A nota foi assinada pelo almirante Almir Garnier Santos (Marinha), pelo general Marco Antônio Freire Gomes (Exército) e pelo tenente-brigadeiro Carlos de Almeida Baptista Junior (Aeronáutica).

Embora não sejam processados, os nomes dos três militares são citados na ação civil pública: "[a] União, por intermédio da conduta ativa e dolosa dos então comandantes da Marinha, do Exército e da Aeronáutica, o almirante de Esquadra Almir Garnier Santos, o general do Exército Marco Antônio Freire Gomes e o tenente-brigadeiro do Ar Carlos de Almeida Baptista Junior, respectivamente, estimulou a manutenção e continuidade dos acampamentos golpistas pelo Brasil".

Para os procuradores da República Victor Manoel Mariz, Emanuel De Melo Ferreira e Fernando Rocha de Andrade a iniciativa dos ex-comandantes demonstrou "politização inconstitucional das Forças Armadas e estimulou a manutenção dos atos antidemocráticos e golpistas em frente aos quartéis a partir do desenvolvimento da narrativa de que as eleições foram fraudadas, fomentando a busca pela quebra da ordem democrática".

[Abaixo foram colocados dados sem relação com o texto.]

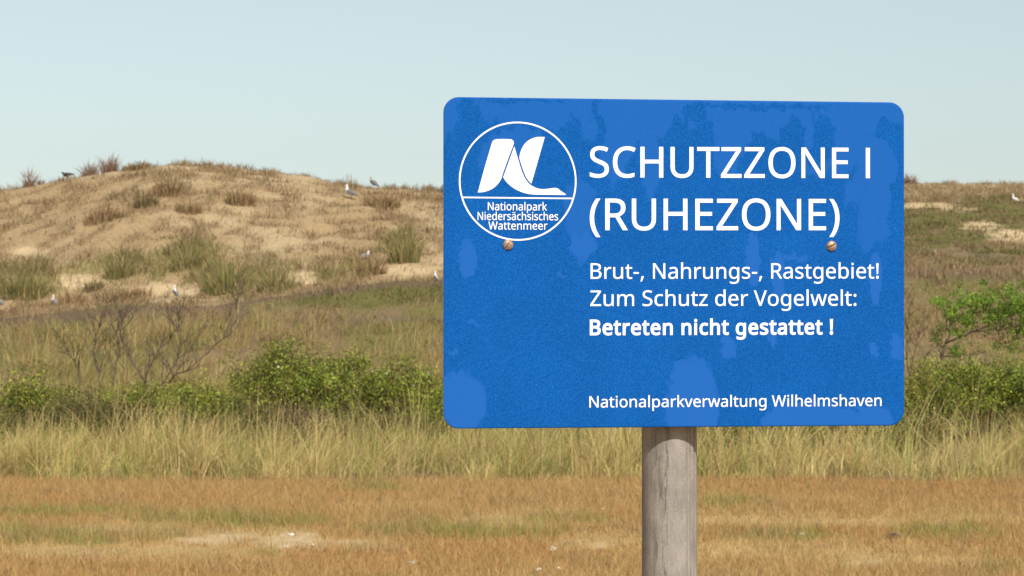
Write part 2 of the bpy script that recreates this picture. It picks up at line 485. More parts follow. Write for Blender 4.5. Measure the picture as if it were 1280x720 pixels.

Os representantes do MPF afirmaram que "as pessoas reunidas nesses acampamentos defenderam o fechamento do Supremo Tribunal Federal e a necessidade de uma intervenção federal, feita por militares, para ter-se um verdadeiro golpe de Estado".

"Tratou-se de reunião realizada por associação antidemocrática, não protegida pela liberdade de expressão e reunião, incitando animosidade entre Forças Armadas e Poderes constituídos."